Whenever Aaron needed advice, his father would share an insight from life or literature. “You always answer things in stories,” Aaron would say. That afternoon, as Bob and Aaron circled the block, they discussed the events of the past few months—Aaron’s arrest, when he was forced to the pavement; his strip search and solitary confinement upon arraignment; the increasingly circuitous route the U.S. Attorney’s Office was taking in negotiating the charges; their legal fees, which would soon clear $1 million; the looming felony conviction that Aaron feared. Aaron said he felt as though he’d been living in a version of The Trial, Kafka’s classic novel, which follows the incoherent prosecution of a defendant named Josef K.
Aaron had read the story in 2011, shortly after his arrest, and called it “deep and magnificent” on his blog. “I’d not really read much Kafka before and had grown up led to believe that it was a paranoid and hyperbolic work,” he wrote. Instead, he’d found it “precisely accurate—every single detail perfectly mirrored my own experience. This isn’t fiction, but documentary.”
Bob had admired Kafka, but didn’t remember the plot of The Trial. He asked Aaron to remind him how the story ended.
Aaron just stared at him.
“They killed K., Dad,” Aaron told him. “They killed him.”
Just a few months later, on January 11, 2013, nearly two years from the date when he was first arrested by a Secret Service agent in Central Square, Aaron Swartz hanged himself in his Brooklyn apartment. He was 26 years old.
MIT may be the world’s most prestigious engineering school, with touchscreen maps installed in its building lobbies, but it remains a remarkably difficult place to navigate. To find room 485 in the Media Lab building, you pass through a series of silver double doors, then skirt a workshop where a garden of mechanical flowers gleam purple and silver under iridescent lights. There are no bumper stickers or flyers taped to the hall window of room 485; the blinds are closed. The only sign it’s occupied at all is the magnetic poetry on the door. Most of the tiles are a random scramble, but nine have been arranged to form the lines: Construct the future to be better for your children.
Bob Swartz is inside.
Bob has kind brown eyes and a brow crowned with gray fuzz. He wears a striped button-down shirt, khakis, a brown belt, a Tag Heuer watch with a simple brown leather strap, and sensible shoes. He swivels in his chair with one leg tucked underneath him. The room is small, only about 10 by 14 feet, but there are seven office chairs. “This is where the chairs hang out,” he jokes. There is weariness in his voice. “I feel bad putting them out in the hall.”
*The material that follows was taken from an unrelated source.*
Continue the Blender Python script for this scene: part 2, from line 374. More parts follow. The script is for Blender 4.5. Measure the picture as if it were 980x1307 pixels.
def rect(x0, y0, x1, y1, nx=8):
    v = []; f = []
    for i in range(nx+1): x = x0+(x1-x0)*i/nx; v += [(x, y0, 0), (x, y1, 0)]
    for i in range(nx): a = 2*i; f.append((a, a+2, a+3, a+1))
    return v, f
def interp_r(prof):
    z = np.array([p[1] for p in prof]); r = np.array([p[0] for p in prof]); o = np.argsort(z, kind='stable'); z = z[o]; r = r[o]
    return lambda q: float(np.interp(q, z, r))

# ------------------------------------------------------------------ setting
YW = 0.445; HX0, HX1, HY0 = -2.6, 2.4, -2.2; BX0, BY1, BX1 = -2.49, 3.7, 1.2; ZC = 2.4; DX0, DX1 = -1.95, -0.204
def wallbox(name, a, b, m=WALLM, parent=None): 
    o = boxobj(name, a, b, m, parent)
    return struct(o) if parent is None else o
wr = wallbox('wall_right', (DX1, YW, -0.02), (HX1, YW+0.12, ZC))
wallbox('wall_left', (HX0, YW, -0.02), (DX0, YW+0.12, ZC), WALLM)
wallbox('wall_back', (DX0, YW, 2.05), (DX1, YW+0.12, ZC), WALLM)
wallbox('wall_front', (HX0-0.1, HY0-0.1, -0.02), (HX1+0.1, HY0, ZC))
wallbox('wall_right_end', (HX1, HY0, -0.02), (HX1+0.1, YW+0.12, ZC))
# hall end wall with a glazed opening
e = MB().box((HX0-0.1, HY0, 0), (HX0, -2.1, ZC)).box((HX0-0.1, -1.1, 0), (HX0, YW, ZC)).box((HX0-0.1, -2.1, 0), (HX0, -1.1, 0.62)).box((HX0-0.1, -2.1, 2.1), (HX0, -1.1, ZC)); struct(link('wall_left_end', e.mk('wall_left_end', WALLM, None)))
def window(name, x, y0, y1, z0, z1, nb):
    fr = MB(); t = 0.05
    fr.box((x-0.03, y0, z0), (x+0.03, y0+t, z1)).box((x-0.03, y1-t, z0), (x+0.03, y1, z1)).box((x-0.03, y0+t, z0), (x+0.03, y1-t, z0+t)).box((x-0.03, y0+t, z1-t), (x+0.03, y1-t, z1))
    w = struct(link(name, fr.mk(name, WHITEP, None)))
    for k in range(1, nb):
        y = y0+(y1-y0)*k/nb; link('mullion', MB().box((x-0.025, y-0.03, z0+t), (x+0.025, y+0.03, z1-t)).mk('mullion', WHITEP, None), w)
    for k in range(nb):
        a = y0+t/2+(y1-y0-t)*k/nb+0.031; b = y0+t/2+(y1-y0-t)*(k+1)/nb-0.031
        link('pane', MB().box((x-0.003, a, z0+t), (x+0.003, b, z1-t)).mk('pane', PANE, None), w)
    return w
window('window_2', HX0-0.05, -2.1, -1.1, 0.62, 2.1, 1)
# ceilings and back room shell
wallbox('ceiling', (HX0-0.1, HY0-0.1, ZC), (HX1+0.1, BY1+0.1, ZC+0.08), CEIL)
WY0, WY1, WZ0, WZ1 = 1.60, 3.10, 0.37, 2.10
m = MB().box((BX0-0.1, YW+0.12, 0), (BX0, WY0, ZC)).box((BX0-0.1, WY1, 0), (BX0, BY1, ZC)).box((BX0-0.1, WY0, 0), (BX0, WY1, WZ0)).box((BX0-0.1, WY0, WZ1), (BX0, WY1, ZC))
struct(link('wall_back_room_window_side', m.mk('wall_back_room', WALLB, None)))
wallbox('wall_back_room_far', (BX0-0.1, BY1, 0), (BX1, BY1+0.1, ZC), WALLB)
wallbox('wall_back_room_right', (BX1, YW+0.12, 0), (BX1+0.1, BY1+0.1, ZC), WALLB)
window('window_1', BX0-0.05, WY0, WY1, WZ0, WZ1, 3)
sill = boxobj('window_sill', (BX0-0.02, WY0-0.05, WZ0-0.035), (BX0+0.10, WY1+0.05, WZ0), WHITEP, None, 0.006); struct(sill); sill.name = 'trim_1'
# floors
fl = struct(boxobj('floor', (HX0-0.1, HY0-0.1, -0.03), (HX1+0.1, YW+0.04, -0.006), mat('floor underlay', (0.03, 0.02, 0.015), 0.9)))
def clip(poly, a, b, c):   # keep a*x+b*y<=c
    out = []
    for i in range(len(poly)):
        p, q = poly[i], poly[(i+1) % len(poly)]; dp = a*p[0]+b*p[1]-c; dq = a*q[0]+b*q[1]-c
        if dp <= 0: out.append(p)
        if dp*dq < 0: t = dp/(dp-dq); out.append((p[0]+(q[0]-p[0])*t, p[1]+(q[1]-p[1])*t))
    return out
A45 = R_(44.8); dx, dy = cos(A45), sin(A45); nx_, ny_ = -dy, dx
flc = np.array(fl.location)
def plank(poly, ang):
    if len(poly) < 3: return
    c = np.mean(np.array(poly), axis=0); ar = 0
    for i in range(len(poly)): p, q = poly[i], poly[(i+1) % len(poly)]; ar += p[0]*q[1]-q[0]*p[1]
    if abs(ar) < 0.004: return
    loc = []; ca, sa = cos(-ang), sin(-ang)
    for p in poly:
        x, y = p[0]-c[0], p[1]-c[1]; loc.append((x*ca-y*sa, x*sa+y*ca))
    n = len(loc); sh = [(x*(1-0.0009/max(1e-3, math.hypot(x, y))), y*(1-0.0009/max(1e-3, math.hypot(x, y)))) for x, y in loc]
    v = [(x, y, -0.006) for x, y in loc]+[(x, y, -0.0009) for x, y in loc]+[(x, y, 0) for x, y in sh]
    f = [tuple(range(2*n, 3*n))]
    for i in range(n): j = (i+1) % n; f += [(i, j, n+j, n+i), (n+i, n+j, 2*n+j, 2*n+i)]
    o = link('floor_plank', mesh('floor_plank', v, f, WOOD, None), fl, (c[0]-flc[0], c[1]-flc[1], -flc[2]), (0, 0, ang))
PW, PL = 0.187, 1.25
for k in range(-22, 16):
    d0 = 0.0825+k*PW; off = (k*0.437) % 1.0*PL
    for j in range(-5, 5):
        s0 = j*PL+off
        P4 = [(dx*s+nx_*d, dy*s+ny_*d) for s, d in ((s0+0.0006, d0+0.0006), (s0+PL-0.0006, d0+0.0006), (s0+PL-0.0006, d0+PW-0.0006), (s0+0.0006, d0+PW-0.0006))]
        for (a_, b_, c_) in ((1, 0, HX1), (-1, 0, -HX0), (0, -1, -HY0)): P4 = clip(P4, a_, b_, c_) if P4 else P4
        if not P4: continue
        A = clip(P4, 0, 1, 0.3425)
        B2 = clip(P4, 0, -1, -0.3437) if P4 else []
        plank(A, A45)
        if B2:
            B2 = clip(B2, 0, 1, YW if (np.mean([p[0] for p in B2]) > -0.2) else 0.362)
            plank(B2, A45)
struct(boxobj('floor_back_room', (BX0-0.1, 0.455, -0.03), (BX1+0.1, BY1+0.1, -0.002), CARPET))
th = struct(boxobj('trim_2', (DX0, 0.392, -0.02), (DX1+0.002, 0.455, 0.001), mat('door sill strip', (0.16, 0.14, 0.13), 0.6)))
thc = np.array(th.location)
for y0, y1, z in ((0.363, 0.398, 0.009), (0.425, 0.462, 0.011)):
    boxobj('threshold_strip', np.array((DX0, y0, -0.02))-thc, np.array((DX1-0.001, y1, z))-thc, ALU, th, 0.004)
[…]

Bob lives in Highland Park, Illinois. For more than a decade, he has traveled to the MIT campus each month to consult on intellectual-property aspects of Media Lab creations. After Aaron’s arrest, these trips took on a new urgency: He had to file motions, meet with attorneys, plead with MIT administrators. Now, in the wake of his son’s death, coming here has become an exercise in grief.
“I see Aaron on every corner,” he says. “I pass by the building. I see MIT police. I remember, I remember him…” he sighs. “We spent a lot of time here. There are all sorts of painful aspects of what happened. They come back.”